— Begin RECORDS SHOWN —

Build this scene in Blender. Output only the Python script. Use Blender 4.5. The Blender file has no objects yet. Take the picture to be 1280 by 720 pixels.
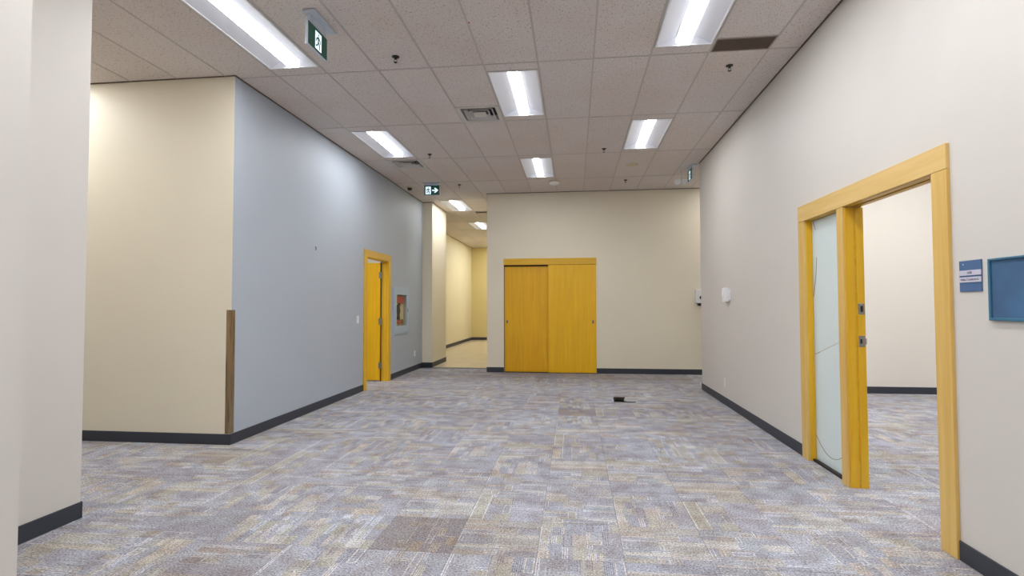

— End RECORDS SHOWN —
— Begin RECORDS SHOWN —

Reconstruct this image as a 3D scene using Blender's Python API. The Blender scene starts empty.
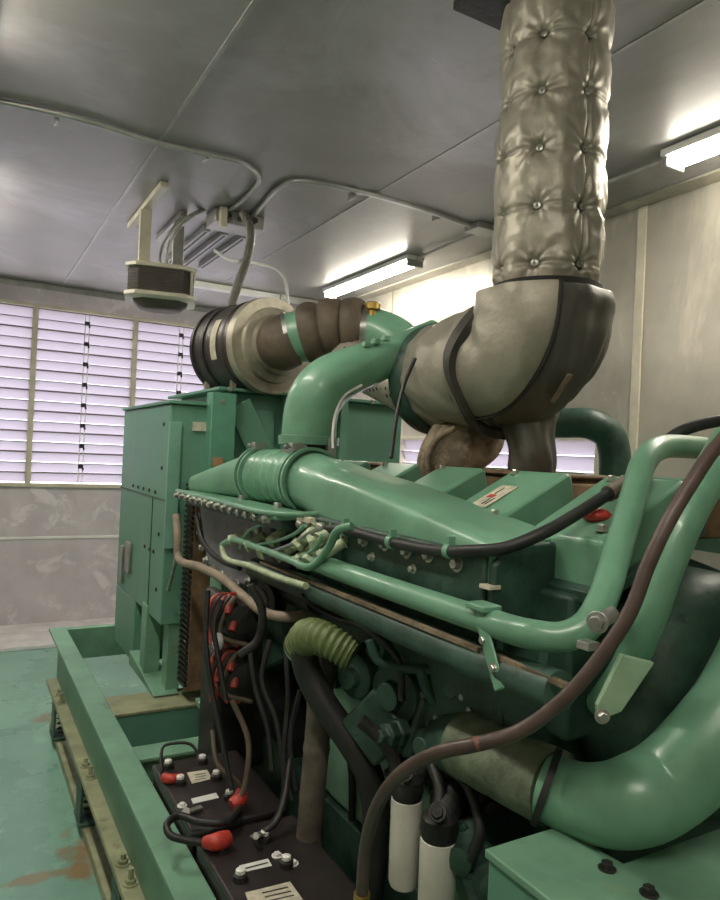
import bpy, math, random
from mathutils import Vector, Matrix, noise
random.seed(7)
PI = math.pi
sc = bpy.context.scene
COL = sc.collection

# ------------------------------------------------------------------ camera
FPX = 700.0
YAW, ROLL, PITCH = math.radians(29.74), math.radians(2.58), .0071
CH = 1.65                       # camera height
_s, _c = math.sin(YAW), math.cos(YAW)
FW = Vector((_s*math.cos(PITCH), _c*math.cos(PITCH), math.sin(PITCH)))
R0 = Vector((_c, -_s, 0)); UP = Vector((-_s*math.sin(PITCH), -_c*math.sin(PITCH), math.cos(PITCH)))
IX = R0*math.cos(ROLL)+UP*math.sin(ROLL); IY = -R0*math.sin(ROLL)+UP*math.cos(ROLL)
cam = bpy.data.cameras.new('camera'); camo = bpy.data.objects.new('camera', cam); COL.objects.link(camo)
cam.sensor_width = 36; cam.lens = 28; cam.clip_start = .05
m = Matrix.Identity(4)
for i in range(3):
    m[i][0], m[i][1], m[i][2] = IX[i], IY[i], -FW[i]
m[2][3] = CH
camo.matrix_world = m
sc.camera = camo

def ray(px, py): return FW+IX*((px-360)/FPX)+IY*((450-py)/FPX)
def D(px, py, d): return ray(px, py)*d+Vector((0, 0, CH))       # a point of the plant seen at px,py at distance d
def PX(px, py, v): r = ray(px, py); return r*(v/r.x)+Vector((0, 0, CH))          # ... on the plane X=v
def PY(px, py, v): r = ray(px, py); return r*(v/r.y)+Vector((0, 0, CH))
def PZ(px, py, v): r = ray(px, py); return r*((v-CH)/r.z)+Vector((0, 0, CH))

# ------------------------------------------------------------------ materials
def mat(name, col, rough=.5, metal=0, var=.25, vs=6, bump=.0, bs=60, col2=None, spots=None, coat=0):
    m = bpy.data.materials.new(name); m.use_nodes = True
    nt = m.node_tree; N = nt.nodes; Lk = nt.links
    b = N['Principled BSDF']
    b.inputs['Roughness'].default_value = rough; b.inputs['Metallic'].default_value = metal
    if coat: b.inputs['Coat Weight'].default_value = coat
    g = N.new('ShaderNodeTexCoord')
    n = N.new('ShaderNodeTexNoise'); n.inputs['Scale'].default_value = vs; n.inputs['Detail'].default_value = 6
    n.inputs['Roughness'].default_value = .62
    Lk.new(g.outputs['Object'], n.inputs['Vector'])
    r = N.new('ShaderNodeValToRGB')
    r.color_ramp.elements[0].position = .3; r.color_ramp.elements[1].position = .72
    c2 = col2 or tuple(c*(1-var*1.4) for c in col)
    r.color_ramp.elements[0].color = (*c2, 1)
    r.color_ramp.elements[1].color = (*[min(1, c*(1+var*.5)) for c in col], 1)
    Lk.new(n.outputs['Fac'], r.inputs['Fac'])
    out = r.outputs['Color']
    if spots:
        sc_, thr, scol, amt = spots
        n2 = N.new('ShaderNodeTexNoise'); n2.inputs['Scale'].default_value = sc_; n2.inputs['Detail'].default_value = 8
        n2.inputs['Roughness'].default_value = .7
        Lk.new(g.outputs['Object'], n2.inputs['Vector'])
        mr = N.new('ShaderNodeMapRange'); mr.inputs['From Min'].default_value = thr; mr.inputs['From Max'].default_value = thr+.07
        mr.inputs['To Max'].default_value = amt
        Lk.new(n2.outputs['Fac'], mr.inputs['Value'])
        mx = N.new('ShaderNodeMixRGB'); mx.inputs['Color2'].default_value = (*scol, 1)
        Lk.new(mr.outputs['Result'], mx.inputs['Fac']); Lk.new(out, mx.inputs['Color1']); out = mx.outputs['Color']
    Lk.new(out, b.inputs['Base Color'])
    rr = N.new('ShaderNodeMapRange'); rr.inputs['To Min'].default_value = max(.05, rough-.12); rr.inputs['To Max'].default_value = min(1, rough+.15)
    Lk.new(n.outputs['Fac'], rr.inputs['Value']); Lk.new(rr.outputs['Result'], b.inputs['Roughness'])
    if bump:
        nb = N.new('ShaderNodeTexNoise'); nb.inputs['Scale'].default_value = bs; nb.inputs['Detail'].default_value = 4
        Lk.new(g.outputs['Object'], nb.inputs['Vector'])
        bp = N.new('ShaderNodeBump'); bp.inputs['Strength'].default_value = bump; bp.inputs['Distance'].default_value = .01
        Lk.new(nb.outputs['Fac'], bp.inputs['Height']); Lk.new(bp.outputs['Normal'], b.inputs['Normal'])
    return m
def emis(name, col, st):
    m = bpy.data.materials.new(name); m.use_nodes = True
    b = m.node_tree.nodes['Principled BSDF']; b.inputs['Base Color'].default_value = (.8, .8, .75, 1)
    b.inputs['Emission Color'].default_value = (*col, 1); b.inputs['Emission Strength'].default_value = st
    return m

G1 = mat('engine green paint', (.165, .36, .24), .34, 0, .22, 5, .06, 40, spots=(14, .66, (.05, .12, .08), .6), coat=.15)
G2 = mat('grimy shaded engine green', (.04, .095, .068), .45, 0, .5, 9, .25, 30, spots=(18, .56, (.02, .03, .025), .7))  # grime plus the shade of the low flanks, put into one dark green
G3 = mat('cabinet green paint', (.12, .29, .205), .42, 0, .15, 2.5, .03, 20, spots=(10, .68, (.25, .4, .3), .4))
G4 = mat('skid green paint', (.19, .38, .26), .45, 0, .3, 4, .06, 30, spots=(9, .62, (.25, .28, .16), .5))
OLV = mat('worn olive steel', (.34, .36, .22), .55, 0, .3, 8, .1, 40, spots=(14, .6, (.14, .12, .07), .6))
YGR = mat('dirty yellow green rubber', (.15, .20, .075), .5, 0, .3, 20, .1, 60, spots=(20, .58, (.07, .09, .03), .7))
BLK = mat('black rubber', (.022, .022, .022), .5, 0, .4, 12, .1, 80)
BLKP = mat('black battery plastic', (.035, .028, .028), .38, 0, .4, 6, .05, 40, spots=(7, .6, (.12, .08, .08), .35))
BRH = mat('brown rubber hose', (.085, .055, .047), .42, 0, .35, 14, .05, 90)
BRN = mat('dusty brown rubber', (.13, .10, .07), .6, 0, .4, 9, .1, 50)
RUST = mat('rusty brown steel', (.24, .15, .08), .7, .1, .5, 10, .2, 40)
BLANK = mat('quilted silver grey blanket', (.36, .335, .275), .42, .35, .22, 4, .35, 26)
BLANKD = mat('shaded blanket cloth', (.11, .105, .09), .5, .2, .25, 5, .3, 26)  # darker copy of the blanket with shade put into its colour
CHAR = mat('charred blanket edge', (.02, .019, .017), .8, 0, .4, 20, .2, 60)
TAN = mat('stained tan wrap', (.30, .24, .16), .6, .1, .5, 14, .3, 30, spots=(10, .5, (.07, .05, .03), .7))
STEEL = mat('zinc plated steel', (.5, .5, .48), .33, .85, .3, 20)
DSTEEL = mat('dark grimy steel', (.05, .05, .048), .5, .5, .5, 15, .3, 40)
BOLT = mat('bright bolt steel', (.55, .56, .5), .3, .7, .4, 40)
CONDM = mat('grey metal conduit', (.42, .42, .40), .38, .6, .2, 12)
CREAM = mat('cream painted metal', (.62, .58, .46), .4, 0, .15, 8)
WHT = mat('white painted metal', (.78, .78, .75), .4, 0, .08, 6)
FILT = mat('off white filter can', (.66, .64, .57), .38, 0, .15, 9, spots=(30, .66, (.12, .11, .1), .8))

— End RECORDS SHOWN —
— Begin RECORDS SHOWN —

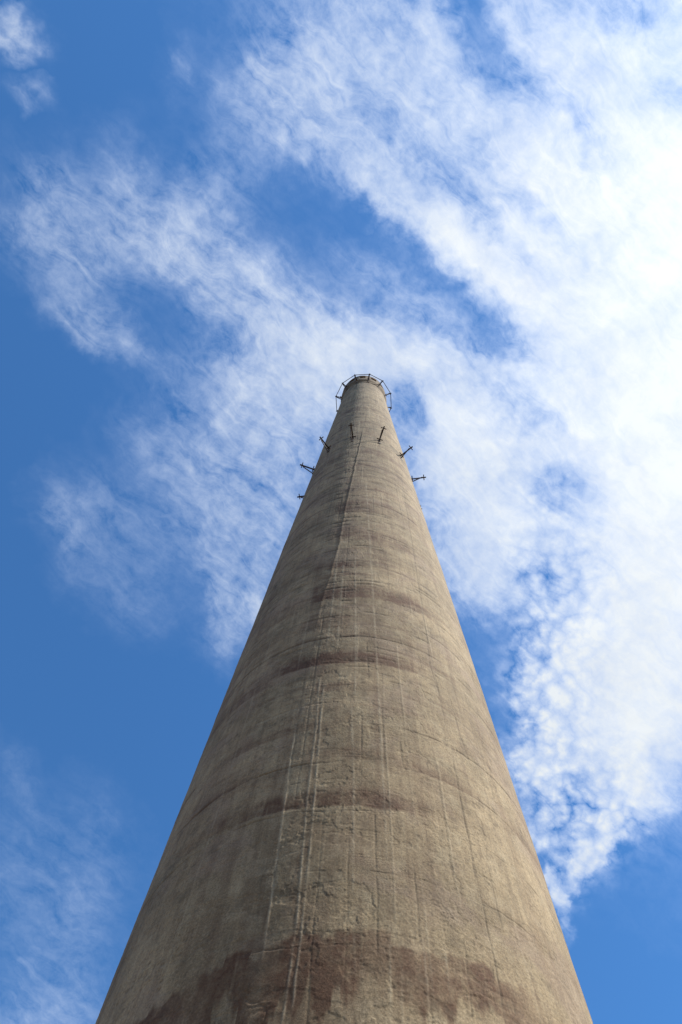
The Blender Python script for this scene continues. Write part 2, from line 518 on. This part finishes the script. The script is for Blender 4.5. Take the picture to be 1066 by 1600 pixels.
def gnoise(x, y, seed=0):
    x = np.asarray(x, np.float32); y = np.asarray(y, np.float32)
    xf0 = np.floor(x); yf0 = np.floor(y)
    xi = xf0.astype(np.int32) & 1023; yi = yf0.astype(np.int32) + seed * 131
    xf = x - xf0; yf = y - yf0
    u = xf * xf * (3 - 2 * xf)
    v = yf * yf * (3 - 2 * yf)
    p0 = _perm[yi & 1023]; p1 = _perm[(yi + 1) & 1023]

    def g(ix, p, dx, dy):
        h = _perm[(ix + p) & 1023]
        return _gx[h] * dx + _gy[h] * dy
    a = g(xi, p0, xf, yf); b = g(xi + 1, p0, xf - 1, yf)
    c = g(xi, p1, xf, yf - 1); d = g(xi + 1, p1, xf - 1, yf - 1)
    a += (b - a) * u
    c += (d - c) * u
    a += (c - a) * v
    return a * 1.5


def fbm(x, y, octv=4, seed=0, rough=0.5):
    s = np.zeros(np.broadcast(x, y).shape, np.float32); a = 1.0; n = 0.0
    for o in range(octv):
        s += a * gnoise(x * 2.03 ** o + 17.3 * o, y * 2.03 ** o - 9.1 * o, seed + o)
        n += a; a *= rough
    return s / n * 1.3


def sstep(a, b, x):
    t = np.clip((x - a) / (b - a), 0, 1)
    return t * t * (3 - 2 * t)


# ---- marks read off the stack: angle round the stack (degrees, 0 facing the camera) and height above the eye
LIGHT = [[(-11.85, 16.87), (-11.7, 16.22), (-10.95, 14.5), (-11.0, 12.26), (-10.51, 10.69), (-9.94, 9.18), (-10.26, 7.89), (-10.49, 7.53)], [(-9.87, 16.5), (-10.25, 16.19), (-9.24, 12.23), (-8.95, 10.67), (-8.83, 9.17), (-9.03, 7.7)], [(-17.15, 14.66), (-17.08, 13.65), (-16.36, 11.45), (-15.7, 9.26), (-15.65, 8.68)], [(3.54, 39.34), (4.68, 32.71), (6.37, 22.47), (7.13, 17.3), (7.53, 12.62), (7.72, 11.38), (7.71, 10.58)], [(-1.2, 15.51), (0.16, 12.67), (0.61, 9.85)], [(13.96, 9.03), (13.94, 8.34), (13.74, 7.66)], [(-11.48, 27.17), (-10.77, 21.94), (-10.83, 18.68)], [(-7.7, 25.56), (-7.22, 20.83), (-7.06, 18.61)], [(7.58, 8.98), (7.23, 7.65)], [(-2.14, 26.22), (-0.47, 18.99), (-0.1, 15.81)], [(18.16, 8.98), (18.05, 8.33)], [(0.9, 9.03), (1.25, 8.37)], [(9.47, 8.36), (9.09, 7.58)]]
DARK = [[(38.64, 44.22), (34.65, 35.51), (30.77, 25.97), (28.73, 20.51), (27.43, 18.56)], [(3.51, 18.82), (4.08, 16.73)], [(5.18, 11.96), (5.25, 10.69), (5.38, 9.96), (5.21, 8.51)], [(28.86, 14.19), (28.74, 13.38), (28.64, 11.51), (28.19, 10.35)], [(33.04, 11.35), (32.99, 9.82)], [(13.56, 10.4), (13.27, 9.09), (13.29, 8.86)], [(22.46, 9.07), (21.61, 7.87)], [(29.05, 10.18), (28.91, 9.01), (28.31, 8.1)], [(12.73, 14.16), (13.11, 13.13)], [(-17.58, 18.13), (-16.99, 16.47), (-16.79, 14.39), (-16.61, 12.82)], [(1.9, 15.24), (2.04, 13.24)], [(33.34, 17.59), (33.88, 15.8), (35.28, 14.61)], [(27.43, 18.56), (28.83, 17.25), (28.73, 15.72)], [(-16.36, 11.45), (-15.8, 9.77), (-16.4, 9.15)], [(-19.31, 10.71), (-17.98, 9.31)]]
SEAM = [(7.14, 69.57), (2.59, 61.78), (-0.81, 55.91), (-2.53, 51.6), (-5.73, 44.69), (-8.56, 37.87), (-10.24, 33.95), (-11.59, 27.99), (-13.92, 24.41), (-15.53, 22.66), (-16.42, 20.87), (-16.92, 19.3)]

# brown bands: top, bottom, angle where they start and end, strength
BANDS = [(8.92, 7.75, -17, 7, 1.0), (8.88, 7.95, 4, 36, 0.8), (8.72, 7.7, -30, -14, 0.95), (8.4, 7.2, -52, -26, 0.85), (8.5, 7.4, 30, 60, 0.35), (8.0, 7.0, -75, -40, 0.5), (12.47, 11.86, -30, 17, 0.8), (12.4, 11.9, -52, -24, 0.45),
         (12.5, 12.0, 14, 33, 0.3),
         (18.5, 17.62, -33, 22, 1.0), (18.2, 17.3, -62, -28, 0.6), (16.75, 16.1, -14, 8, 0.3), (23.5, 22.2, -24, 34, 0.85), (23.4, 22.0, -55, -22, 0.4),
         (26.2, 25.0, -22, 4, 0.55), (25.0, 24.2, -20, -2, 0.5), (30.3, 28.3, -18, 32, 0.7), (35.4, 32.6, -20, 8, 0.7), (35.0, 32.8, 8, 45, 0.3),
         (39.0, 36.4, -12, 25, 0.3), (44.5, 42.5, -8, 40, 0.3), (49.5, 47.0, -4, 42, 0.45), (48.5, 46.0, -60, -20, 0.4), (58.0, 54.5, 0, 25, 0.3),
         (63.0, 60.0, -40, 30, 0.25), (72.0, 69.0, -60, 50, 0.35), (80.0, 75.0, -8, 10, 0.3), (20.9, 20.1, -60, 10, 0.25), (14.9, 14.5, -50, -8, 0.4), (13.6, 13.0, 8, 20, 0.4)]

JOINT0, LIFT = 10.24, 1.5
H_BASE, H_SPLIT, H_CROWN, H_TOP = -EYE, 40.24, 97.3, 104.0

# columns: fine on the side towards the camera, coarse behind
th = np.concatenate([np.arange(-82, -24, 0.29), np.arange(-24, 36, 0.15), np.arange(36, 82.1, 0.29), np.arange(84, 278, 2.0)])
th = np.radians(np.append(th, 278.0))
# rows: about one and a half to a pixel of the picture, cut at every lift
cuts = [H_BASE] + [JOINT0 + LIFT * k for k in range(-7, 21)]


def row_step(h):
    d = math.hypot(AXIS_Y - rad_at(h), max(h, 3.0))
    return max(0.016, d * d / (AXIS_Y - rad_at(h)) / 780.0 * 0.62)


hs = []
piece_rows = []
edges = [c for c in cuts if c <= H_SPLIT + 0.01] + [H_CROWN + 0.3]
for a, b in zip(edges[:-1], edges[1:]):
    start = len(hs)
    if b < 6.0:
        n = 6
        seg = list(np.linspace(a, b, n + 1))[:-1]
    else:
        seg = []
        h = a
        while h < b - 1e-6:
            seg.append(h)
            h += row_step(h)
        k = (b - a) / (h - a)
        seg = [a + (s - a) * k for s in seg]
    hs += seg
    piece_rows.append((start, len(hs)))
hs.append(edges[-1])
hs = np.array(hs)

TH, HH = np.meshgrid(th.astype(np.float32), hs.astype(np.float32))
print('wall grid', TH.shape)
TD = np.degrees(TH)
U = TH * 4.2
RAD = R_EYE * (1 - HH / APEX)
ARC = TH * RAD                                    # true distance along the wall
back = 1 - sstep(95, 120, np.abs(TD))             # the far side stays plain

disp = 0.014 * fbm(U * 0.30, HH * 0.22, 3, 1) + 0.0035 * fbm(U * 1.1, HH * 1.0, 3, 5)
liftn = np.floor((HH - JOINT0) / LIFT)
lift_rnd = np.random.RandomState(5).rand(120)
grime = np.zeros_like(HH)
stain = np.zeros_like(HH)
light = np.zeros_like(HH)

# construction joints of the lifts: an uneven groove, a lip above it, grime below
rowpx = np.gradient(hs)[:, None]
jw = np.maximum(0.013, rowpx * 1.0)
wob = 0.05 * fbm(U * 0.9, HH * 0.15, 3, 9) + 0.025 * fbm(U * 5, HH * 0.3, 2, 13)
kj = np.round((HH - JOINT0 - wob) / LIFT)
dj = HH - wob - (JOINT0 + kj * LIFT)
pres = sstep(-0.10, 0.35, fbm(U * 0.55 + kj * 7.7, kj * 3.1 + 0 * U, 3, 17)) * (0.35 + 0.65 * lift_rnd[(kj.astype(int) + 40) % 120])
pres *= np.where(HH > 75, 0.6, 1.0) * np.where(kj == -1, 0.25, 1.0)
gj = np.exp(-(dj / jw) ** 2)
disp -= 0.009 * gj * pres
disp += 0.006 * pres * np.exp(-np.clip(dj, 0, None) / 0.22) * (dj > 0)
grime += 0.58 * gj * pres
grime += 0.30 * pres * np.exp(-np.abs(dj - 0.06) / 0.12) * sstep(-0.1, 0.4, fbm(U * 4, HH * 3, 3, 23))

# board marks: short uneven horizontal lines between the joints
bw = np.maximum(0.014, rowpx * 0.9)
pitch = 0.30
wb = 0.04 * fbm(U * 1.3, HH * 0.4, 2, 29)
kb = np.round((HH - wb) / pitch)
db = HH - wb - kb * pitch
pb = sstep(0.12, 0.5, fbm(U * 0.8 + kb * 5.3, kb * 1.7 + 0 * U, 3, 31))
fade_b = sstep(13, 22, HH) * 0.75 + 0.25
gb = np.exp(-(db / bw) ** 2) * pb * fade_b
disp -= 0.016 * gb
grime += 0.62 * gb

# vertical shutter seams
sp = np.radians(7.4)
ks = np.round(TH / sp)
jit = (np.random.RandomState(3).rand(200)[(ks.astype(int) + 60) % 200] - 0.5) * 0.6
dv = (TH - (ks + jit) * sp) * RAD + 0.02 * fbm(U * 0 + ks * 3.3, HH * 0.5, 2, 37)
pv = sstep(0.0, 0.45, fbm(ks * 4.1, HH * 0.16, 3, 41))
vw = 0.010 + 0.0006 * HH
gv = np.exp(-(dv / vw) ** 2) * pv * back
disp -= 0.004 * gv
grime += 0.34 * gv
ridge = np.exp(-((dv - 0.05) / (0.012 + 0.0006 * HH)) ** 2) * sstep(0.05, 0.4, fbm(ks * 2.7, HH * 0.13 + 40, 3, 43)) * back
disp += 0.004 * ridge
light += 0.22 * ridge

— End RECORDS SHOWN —

# JOB
Your copy should hold only the lines from the one containing "Reconstruct this image" through the one containing "sc.camera = camo", word for word, with no pictures.

# EXERCISE SOLUTION
Reconstruct this image as a 3D scene using Blender's Python API. The Blender scene starts empty.
import bpy, math, random
from mathutils import Vector, Matrix, noise
random.seed(7)
PI = math.pi
sc = bpy.context.scene
COL = sc.collection

# ------------------------------------------------------------------ camera
FPX = 700.0
YAW, ROLL, PITCH = math.radians(29.74), math.radians(2.58), .0071
CH = 1.65                       # camera height
_s, _c = math.sin(YAW), math.cos(YAW)
FW = Vector((_s*math.cos(PITCH), _c*math.cos(PITCH), math.sin(PITCH)))
R0 = Vector((_c, -_s, 0)); UP = Vector((-_s*math.sin(PITCH), -_c*math.sin(PITCH), math.cos(PITCH)))
IX = R0*math.cos(ROLL)+UP*math.sin(ROLL); IY = -R0*math.sin(ROLL)+UP*math.cos(ROLL)
cam = bpy.data.cameras.new('camera'); camo = bpy.data.objects.new('camera', cam); COL.objects.link(camo)
cam.sensor_width = 36; cam.lens = 28; cam.clip_start = .05
m = Matrix.Identity(4)
for i in range(3):
    m[i][0], m[i][1], m[i][2] = IX[i], IY[i], -FW[i]
m[2][3] = CH
camo.matrix_world = m
sc.camera = camo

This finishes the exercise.